Given task -
Retype each line of the material exactly, please, skipping any picture in it.

Recorded data -

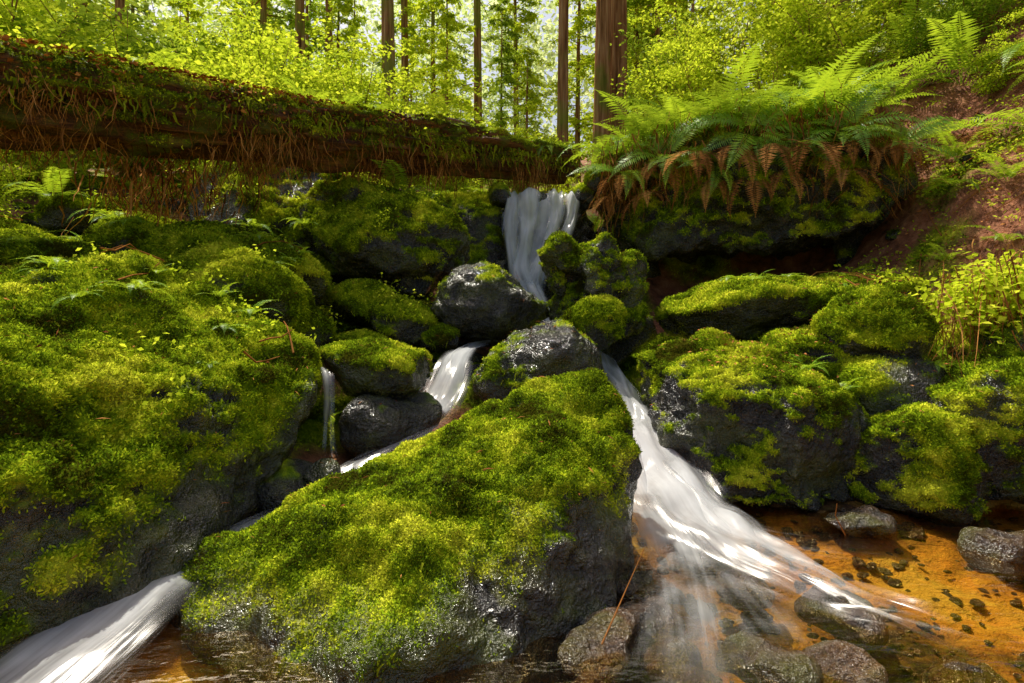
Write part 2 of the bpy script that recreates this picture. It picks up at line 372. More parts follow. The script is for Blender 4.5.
ell('stump_snag', (.36,4.98,1.40), (.09,.12,.18), (0,-20,0), 57, 5, .2, .4, 3.0, 6000, .026, parent=st)
ell(W, (.95,5.2,.85), (.35,.3,.25), (0,0,0), 55, 5, .5, .4, 1.0, 6000, .024)
hull(B, [(.92,4.2,.84),(1.5,4.1,.93),(2.0,3.9,.80),(1.0,3.85,.55),(2.18,3.6,.45),(2.05,3.3,.0),(1.6,3.15,.0),(1.15,3.25,.05),(.98,3.6,.25),(1.12,3.45,.62),(1.65,3.25,.60),(2.0,3.4,.55),(2.1,4.4,.3),(1,4.4,.2),(1.6,3.8,-.3)],
     seed=61, sub=7, smooth=4, mlo=.30, mw=.32, rough=1.3, dens=17000, size=0.019)
ell(B, (2.35,4.85,1.14), (1.08,.55,.27), (0,-6,4), 62, 6, -.3, .4, .8, 11000, .026)
ell(B, (2.24,4.15,.68), (.40,.34,.28), (0,10,0), 63, 6, -.2, .4, .9, 14000, .022)
ell(B, (2.52,3.95,.93), (.33,.3,.30), (0,0,20), 64, 6, -.1, .4, 1.2, 14000, .022)
ell(B, (2.40,3.35,.24), (.42,.32,.30), (0,0,-10), 65, 6, -.15, .4, 1.0, 17000, .02)
ell(B, (2.98,3.45,.36), (.45,.35,.42), (0,-10,0), 66, 6, .0, .4, 1.2, 13000, .022)
ell(B, (3.3,3.7,.75), (.4,.35,.3), (0,-10,0), 67, 5, .0, .4, 1.2, 9000, .022)
ell(W, (2.55,3.8,.5), (.35,.3,.35), (0,-10,0), 68, 5, .4, .4, 1.0, 9000, .022)
hull('overhanging_rock', [(.95,6.6,2.62),(1.05,6.5,2.1),(1.5,6.2,1.75),(2.6,5.9,1.72),(3.6,5.6,1.95),(4.0,5.6,2.35),(4.1,6.2,3.0),(1.6,6.3,2.9),(2.6,6.1,3.0),(3.4,5.9,2.9),(2.3,7.0,3.3),(4.2,7.4,3.6),(1.1,7.6,2.6),(4,7.5,1.9),(1.3,7.5,1.8),(2.6,5.75,2.3)],
     seed=71, sub=7, smooth=4, mlo=-.25, mw=.6, rough=1.9, dens=5000, size=.030)
ell(W, (1.3,7.4,1.2), (.7,.4,.9), (0,0,0), 72, 5, .9, .4, 1.3, 0, .03)
ell(W, (4.2,6.3,1.6), (.6,.5,.8), (0,0,0), 73, 5, .6, .4, 1.3, 3000, .03)

def stones(name, lst, mlo, seed, dens=0, mat=None, sub=4):
    D, F, E = ico(sub); VV = []; FF = []; off = 0; MM = []
    rg = np.random.default_rng(seed)
    for (x, y, z, r) in lst:
        s = r*rg.uniform([.8, .7, .4], [1.3, 1.1, .65])
        V = D.copy()
        for i in range(7):
            q = rg.normal(size=3); q /= np.linalg.norm(q); dd = rg.uniform(.5, .85)
            e = V@q-dd; V = V-np.where(e > 0, e*.95, 0)[:, None]*q
        a = rg.uniform(0, 6.28); ca, sa = math.cos(a), math.sin(a)
        V = V*s; V = V@np.array([[ca, -sa, 0], [sa, ca, 0], [0, 0, 1]]).T+[x, y, z]
        if sub > 2:
            nb = fr(V, 2/r*.4, 3, rg.uniform(0, 50)); n = vnormals(V, F)
            V = V+n*(nb*r*.25)[:, None]
        n = vnormals(V, F)
        m = sst(mlo, mlo+.4, n[:, 2]+.5*nz1(V, 4, 3))
        VV.append(V); FF.append(F+off); MM.append(m); off += len(V)
    V = np.concatenate(VV); F = np.concatenate(FF); m = np.concatenate(MM)
    o = mk(name, V, F, mat or M_rock, {'moss': m}, smooth=True)
    if dens: addtuft(o, V, F, m, dens, .018)
    return o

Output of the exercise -
Write part 2 of the bpy script that recreates this picture. It picks up at line 372. More parts follow. The script is for Blender 4.5.
ell('stump_snag', (.36,4.98,1.40), (.09,.12,.18), (0,-20,0), 57, 5, .2, .4, 3.0, 6000, .026, parent=st)
ell(W, (.95,5.2,.85), (.35,.3,.25), (0,0,0), 55, 5, .5, .4, 1.0, 6000, .024)
hull(B, [(.92,4.2,.84),(1.5,4.1,.93),(2.0,3.9,.80),(1.0,3.85,.55),(2.18,3.6,.45),(2.05,3.3,.0),(1.6,3.15,.0),(1.15,3.25,.05),(.98,3.6,.25),(1.12,3.45,.62),(1.65,3.25,.60),(2.0,3.4,.55),(2.1,4.4,.3),(1,4.4,.2),(1.6,3.8,-.3)],
     seed=61, sub=7, smooth=4, mlo=.30, mw=.32, rough=1.3, dens=17000, size=0.019)
ell(B, (2.35,4.85,1.14), (1.08,.55,.27), (0,-6,4), 62, 6, -.3, .4, .8, 11000, .026)
ell(B, (2.24,4.15,.68), (.40,.34,.28), (0,10,0), 63, 6, -.2, .4, .9, 14000, .022)
ell(B, (2.52,3.95,.93), (.33,.3,.30), (0,0,20), 64, 6, -.1, .4, 1.2, 14000, .022)
ell(B, (2.40,3.35,.24), (.42,.32,.30), (0,0,-10), 65, 6, -.15, .4, 1.0, 17000, .02)
ell(B, (2.98,3.45,.36), (.45,.35,.42), (0,-10,0), 66, 6, .0, .4, 1.2, 13000, .022)
ell(B, (3.3,3.7,.75), (.4,.35,.3), (0,-10,0), 67, 5, .0, .4, 1.2, 9000, .022)
ell(W, (2.55,3.8,.5), (.35,.3,.35), (0,-10,0), 68, 5, .4, .4, 1.0, 9000, .022)
hull('overhanging_rock', [(.95,6.6,2.62),(1.05,6.5,2.1),(1.5,6.2,1.75),(2.6,5.9,1.72),(3.6,5.6,1.95),(4.0,5.6,2.35),(4.1,6.2,3.0),(1.6,6.3,2.9),(2.6,6.1,3.0),(3.4,5.9,2.9),(2.3,7.0,3.3),(4.2,7.4,3.6),(1.1,7.6,2.6),(4,7.5,1.9),(1.3,7.5,1.8),(2.6,5.75,2.3)],
     seed=71, sub=7, smooth=4, mlo=-.25, mw=.6, rough=1.9, dens=5000, size=.030)
ell(W, (1.3,7.4,1.2), (.7,.4,.9), (0,0,0), 72, 5, .9, .4, 1.3, 0, .03)
ell(W, (4.2,6.3,1.6), (.6,.5,.8), (0,0,0), 73, 5, .6, .4, 1.3, 3000, .03)

def stones(name, lst, mlo, seed, dens=0, mat=None, sub=4):
    D, F, E = ico(sub); VV = []; FF = []; off = 0; MM = []
    rg = np.random.default_rng(seed)
    for (x, y, z, r) in lst:
        s = r*rg.uniform([.8, .7, .4], [1.3, 1.1, .65])
        V = D.copy()
        for i in range(7):
            q = rg.normal(size=3); q /= np.linalg.norm(q); dd = rg.uniform(.5, .85)
            e = V@q-dd; V = V-np.where(e > 0, e*.95, 0)[:, None]*q
        a = rg.uniform(0, 6.28); ca, sa = math.cos(a), math.sin(a)
        V = V*s; V = V@np.array([[ca, -sa, 0], [sa, ca, 0], [0, 0, 1]]).T+[x, y, z]
        if sub > 2:
            nb = fr(V, 2/r*.4, 3, rg.uniform(0, 50)); n = vnormals(V, F)
            V = V+n*(nb*r*.25)[:, None]
        n = vnormals(V, F)
        m = sst(mlo, mlo+.4, n[:, 2]+.5*nz1(V, 4, 3))
        VV.append(V); FF.append(F+off); MM.append(m); off += len(V)
    V = np.concatenate(VV); F = np.concatenate(FF); m = np.concatenate(MM)
    o = mk(name, V, F, mat or M_rock, {'moss': m}, smooth=True)
    if dens: addtuft(o, V, F, m, dens, .018)
    return o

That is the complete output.